**DATA SEGMENT**:
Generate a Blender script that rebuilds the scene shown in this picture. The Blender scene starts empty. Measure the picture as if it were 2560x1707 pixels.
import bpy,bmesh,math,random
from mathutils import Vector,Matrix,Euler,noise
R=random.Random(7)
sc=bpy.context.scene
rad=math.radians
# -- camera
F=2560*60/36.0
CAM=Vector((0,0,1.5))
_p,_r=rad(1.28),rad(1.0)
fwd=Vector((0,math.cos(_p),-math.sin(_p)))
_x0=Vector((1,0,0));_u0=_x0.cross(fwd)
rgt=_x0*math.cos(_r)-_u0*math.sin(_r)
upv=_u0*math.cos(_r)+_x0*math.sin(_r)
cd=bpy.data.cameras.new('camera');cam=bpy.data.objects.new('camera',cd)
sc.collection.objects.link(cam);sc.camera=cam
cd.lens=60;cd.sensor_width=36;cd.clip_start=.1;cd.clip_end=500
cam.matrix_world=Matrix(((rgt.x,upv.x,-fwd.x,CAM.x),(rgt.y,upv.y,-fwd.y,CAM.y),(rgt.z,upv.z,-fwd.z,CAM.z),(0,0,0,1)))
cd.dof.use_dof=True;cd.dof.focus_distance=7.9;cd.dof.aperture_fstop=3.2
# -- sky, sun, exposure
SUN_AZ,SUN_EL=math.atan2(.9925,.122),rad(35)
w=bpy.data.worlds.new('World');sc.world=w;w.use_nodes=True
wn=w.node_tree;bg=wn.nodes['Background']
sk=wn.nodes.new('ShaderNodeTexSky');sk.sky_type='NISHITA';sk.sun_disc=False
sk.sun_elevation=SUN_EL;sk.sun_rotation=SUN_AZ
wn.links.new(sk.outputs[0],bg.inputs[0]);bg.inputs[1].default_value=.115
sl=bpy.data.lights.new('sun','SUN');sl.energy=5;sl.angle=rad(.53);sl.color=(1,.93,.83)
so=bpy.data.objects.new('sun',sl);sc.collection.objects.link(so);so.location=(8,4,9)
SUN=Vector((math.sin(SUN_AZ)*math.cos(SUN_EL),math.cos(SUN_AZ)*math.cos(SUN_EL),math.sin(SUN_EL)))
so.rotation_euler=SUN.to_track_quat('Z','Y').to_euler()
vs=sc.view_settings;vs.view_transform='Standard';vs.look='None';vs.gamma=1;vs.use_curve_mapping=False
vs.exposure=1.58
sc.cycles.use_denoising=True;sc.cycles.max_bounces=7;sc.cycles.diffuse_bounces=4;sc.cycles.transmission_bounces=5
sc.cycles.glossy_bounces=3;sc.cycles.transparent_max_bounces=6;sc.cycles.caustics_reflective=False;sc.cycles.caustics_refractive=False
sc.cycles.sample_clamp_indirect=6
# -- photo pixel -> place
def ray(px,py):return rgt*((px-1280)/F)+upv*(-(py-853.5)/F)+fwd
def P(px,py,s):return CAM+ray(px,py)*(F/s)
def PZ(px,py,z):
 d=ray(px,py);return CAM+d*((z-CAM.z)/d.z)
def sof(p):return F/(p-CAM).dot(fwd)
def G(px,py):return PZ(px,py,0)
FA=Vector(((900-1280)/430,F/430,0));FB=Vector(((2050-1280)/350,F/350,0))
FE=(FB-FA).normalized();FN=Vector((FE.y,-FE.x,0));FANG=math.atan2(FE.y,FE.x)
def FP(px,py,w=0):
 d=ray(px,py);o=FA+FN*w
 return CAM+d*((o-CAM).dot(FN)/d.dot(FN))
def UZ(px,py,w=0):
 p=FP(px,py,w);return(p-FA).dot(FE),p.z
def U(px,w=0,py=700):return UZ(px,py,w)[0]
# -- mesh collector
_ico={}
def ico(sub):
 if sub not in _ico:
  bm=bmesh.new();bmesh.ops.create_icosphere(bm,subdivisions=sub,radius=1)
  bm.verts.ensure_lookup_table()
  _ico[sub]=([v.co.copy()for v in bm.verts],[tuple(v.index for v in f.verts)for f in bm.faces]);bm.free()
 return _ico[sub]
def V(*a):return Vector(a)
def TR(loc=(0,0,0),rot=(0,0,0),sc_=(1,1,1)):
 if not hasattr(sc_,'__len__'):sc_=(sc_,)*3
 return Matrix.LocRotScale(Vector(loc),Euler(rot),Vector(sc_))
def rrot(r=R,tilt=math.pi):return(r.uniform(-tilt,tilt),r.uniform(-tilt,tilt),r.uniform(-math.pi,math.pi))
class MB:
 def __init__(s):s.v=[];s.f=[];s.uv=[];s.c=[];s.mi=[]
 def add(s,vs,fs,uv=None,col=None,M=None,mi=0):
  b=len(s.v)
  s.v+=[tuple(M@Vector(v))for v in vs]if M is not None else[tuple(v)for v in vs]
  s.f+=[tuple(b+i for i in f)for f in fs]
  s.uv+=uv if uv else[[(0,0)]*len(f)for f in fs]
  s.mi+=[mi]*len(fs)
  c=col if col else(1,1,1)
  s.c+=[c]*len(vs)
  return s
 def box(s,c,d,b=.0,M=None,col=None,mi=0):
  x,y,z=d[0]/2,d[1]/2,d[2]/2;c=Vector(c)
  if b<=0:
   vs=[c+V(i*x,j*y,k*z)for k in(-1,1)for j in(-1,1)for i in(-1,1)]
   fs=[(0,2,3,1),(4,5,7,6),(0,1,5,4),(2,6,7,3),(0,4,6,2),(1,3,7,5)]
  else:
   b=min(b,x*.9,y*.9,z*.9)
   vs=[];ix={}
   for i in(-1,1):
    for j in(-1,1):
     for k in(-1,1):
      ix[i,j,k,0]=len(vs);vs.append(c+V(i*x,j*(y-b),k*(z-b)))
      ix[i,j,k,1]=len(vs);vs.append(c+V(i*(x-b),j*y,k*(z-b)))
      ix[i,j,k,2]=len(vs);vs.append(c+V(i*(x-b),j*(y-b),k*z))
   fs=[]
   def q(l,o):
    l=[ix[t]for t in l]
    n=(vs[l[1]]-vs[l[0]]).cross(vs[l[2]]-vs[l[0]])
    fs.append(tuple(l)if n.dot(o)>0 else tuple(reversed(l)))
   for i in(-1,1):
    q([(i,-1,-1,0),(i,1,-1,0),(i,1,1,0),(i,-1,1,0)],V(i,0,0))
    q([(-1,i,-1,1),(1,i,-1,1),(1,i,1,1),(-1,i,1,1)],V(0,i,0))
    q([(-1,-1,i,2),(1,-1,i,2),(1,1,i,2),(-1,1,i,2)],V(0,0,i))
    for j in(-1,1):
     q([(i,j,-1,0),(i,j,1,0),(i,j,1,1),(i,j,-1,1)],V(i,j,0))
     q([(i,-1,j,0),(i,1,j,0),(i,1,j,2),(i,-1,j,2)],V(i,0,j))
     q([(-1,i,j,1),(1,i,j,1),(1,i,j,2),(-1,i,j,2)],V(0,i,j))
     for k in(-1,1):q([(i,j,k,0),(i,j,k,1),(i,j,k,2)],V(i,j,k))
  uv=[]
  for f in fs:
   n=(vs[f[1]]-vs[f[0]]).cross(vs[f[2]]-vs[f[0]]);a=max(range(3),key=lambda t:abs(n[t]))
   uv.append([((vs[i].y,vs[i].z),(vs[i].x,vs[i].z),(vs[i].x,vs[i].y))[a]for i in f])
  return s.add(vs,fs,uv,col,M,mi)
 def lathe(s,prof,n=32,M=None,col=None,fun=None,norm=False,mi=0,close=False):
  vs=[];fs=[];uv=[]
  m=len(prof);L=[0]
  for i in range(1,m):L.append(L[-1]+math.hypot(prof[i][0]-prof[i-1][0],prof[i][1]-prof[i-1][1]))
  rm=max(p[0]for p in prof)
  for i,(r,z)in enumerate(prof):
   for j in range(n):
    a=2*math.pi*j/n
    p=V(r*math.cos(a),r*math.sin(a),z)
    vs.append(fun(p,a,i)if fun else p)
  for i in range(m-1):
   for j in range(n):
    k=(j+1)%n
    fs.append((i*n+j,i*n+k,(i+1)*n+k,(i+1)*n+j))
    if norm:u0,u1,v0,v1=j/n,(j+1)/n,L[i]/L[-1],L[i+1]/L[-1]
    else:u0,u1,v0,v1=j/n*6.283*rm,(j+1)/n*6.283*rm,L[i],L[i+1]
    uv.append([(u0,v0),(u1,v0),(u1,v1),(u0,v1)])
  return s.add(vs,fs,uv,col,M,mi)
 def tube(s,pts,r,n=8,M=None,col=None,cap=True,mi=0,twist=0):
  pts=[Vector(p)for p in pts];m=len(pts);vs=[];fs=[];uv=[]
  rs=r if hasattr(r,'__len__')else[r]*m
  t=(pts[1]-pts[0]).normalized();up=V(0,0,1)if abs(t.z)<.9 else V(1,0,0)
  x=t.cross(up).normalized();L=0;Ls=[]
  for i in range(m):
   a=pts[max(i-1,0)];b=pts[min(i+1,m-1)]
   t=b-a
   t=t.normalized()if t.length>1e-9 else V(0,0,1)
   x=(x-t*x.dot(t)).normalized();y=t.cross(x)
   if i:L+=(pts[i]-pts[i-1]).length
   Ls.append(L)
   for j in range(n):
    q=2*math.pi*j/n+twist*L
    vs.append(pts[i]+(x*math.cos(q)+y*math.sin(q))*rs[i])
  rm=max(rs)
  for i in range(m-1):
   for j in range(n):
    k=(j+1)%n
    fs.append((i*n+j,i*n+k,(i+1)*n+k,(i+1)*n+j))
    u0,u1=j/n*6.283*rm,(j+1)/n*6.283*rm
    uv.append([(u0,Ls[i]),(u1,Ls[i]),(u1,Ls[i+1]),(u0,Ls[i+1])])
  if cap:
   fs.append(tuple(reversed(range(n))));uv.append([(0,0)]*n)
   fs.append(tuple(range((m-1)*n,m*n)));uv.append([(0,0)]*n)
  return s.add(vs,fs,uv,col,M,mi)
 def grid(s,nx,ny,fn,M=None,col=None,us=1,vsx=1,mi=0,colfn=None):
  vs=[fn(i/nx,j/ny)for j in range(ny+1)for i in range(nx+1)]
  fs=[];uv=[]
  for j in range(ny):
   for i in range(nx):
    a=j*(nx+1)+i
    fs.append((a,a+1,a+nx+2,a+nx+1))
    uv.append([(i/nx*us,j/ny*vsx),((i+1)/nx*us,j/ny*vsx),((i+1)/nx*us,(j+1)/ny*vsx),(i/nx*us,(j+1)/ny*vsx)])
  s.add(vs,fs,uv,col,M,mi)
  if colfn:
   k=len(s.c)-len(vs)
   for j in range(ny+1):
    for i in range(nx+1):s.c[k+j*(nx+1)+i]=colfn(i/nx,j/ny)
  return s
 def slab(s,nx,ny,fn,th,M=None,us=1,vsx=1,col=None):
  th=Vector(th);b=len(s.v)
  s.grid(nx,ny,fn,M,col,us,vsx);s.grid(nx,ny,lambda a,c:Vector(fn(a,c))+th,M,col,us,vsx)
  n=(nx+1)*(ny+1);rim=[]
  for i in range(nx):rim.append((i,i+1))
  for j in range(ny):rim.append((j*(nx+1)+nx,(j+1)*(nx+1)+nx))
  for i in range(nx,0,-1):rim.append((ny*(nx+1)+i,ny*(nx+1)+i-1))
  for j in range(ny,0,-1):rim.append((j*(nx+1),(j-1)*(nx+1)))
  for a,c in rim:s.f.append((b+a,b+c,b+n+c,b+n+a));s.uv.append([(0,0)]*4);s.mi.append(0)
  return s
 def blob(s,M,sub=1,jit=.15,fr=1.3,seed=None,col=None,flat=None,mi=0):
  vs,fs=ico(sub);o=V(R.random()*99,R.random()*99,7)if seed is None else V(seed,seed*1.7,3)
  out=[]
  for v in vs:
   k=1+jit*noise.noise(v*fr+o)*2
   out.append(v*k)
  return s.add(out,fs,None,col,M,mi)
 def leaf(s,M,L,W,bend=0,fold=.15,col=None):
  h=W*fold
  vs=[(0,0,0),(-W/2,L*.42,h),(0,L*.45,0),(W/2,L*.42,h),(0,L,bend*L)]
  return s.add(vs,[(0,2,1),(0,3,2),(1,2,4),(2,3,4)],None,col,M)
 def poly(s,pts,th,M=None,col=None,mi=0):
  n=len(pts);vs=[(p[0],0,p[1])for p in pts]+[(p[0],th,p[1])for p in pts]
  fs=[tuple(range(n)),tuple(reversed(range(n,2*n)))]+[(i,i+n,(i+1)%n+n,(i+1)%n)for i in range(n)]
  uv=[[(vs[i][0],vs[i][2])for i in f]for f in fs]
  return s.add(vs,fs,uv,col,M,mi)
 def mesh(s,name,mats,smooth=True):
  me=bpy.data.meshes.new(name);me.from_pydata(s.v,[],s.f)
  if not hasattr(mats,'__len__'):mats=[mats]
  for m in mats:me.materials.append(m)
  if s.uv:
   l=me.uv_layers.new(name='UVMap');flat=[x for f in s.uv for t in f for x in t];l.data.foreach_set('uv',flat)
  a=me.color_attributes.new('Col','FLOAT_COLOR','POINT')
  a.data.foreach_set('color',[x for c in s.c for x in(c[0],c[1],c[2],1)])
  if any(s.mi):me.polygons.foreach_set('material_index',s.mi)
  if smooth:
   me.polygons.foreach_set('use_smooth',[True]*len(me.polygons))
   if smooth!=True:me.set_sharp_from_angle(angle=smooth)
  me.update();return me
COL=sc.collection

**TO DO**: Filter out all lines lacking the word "scene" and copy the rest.

**RESULT BELOW**:
Generate a Blender script that rebuilds the scene shown in this picture. The Blender scene starts empty. Measure the picture as if it were 2560x1707 pixels.
sc=bpy.context.scene